Is The Wave your first work to be published? Do you write short fiction as well as longer form?

The Wave is my first full length novel but a few of pieces of my shorter fiction have been  published before.

Last year, Australian publisher InShort published one of my stories The Open Cage as a stand-alone chapbook and Philistine Press also published a short collection of stories Ambi & Anspi and other stories.

My short novella Trade is also available from Createspace.

What gave you the idea to write the novel and what gave you the idea to blend metafiction, historical fiction and screenplay? Tell us a bit about The Wave.

The finished novel came together from a number of different places  but the nucleus of the idea centered around the character μ and his slow dislocation from reality.

From the start, I wanted to create something that questioned the process of reading and explored this idea of a fictional character crossing over from the real to the unreal while balancing that with real life characters and screenplay elements.

The title itself comes from the concept of a guiding wave, put forward by David Bohm, to describe quantum phenomena. Its a hidden variable theory and suggests that, at a fundamental level, all the interactions in the universe are intimately connected.
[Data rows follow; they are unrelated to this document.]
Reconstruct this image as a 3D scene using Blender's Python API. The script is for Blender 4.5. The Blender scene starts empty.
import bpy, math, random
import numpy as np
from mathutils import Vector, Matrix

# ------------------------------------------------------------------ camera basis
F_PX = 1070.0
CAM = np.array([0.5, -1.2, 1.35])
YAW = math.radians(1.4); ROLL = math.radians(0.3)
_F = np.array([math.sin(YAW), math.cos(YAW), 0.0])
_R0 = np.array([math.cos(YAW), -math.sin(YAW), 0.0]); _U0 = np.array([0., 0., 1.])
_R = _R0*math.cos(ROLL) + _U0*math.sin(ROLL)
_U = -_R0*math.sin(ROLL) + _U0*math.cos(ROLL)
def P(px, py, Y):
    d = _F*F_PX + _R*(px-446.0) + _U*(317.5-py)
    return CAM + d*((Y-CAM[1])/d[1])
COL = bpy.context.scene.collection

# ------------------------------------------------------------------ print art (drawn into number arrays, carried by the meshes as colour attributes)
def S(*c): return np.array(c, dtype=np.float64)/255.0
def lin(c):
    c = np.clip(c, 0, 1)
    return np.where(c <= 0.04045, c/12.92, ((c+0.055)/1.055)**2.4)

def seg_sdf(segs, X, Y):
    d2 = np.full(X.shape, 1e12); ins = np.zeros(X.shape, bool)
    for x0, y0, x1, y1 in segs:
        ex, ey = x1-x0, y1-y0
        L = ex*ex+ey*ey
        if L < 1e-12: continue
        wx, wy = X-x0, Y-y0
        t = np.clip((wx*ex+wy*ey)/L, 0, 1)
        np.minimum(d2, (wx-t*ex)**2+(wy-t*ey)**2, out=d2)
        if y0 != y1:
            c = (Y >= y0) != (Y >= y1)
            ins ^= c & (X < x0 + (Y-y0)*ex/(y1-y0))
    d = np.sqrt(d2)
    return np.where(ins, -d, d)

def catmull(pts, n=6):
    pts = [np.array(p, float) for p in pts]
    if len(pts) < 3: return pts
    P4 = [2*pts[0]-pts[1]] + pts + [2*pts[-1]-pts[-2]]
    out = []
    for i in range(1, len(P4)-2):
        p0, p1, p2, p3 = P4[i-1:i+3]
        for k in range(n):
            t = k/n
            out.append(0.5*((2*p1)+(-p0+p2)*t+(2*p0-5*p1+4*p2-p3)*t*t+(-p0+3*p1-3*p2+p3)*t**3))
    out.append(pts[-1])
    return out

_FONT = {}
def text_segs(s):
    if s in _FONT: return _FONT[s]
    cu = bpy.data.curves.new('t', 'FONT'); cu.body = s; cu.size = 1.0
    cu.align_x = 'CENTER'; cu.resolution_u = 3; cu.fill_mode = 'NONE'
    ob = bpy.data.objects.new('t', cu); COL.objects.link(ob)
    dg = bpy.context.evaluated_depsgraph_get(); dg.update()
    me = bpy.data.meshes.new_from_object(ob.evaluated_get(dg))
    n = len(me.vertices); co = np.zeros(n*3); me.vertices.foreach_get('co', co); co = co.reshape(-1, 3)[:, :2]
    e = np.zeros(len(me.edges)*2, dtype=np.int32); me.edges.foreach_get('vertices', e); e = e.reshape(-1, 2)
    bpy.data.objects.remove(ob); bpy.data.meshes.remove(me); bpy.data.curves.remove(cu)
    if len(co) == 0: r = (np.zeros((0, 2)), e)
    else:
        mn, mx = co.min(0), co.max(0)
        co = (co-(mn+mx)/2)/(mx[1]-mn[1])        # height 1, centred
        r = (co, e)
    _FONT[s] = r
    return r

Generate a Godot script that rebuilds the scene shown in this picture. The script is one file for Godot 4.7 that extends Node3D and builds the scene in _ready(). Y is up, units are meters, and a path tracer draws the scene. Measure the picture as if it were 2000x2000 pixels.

As such the guiding wave concept tied in with the connections between story and reality I was exploring in the book and this idea of a hidden or implicate order.

How did it feel once the book was finally finished?

It was great to finish the first draft of The Wave but I get a single eureka moment when a piece of writing is ‘done’. Often, the first  draft of a section just fits and there is nothing to change but then again for other sections the writing process is more as Borges described it when he said – ‘I do not write, I rewrite’. Getting that balance is the key to getting something that works I think.